By Philip Sean Curran, Staff Writer
John Bailey drove his SUV along John Street Wednesday afternoon and made sure to honk at a familiar face, a man from his past in the Witherspoon-Jackson neighborhood Mr. Bailey had called home.
“I love this town,” said Mr. Bailey, now 66, who has returned for his annual pilgrimage this time of year to his old stomping grounds. Each August, Mr. Bailey, a political consultant living in Denver, puts on the Joint Effort-Princeton Safe Streets summer program that kicks off Saturday and goes through next week.
The program celebrates the history, the black families and the people who called, and still call, the neighborhood home; hundreds of former residents are expected to come back, in a year when town officials made the neighborhood a historic district.
One of the highlights of the week will come at Witherspoon Street Presbyterian Church on Tuesday with the announcement of a new organization, the Witherspoon-Jackson Historical and Cultural Society. He and local historian Shirley Satterfield started the society to make sure the story of that neighborhood continues to be told for future generations.
It is a neighborhood that Mr. Bailey is acquainted with.
When he was 8 in 1957, his divorced mother took him, his four younger siblings and moved from Danville, Virginia, along with other family to Princeton. The family stayed temporarily on Leigh Avenue, until getting a house on Birch Avenue.
He first lived in town from the time he was in fourth grade to 10th-grade, when his mother remarried and the family moved to Kendall Park. He returned for a time, before moving away for good in 1975.
In recalling growing up in Princeton, he can rattle off the names of men from his past who took him under their wing. It is their investment in him that makes Mr. Bailey want to do something for the community.

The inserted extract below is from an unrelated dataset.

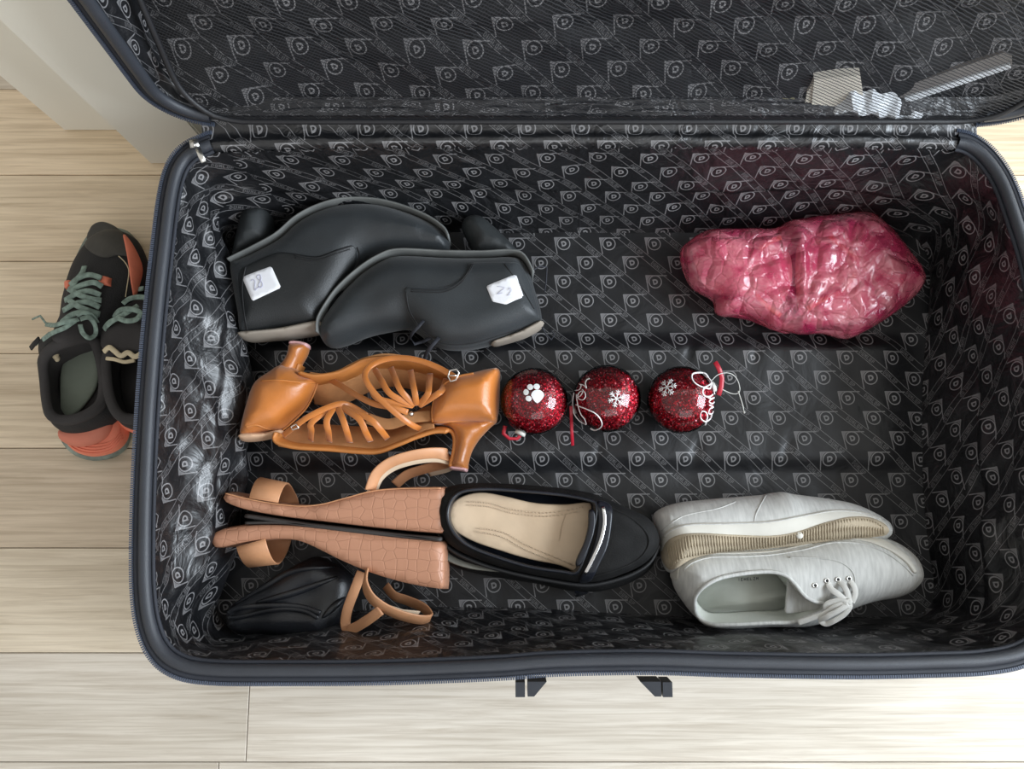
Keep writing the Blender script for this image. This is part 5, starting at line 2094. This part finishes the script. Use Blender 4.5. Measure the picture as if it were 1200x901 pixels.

“All these guys in this town put time in with me, which then made me realize that I had to put something back,” he said.
In part, he returns each year in gratitude to the “the people — they helped raise me, they treated me like a favorite son.” Yet there is also the “lure,” in his words, of Princeton.
“Princeton has a rich history, but it also has a racial history. And it also has a very positive people history,” he said. “And so all that confusion and smorgasbord and buffet of experiences and history and interaction still lures me to the place that helped me defined as well as find who I am.”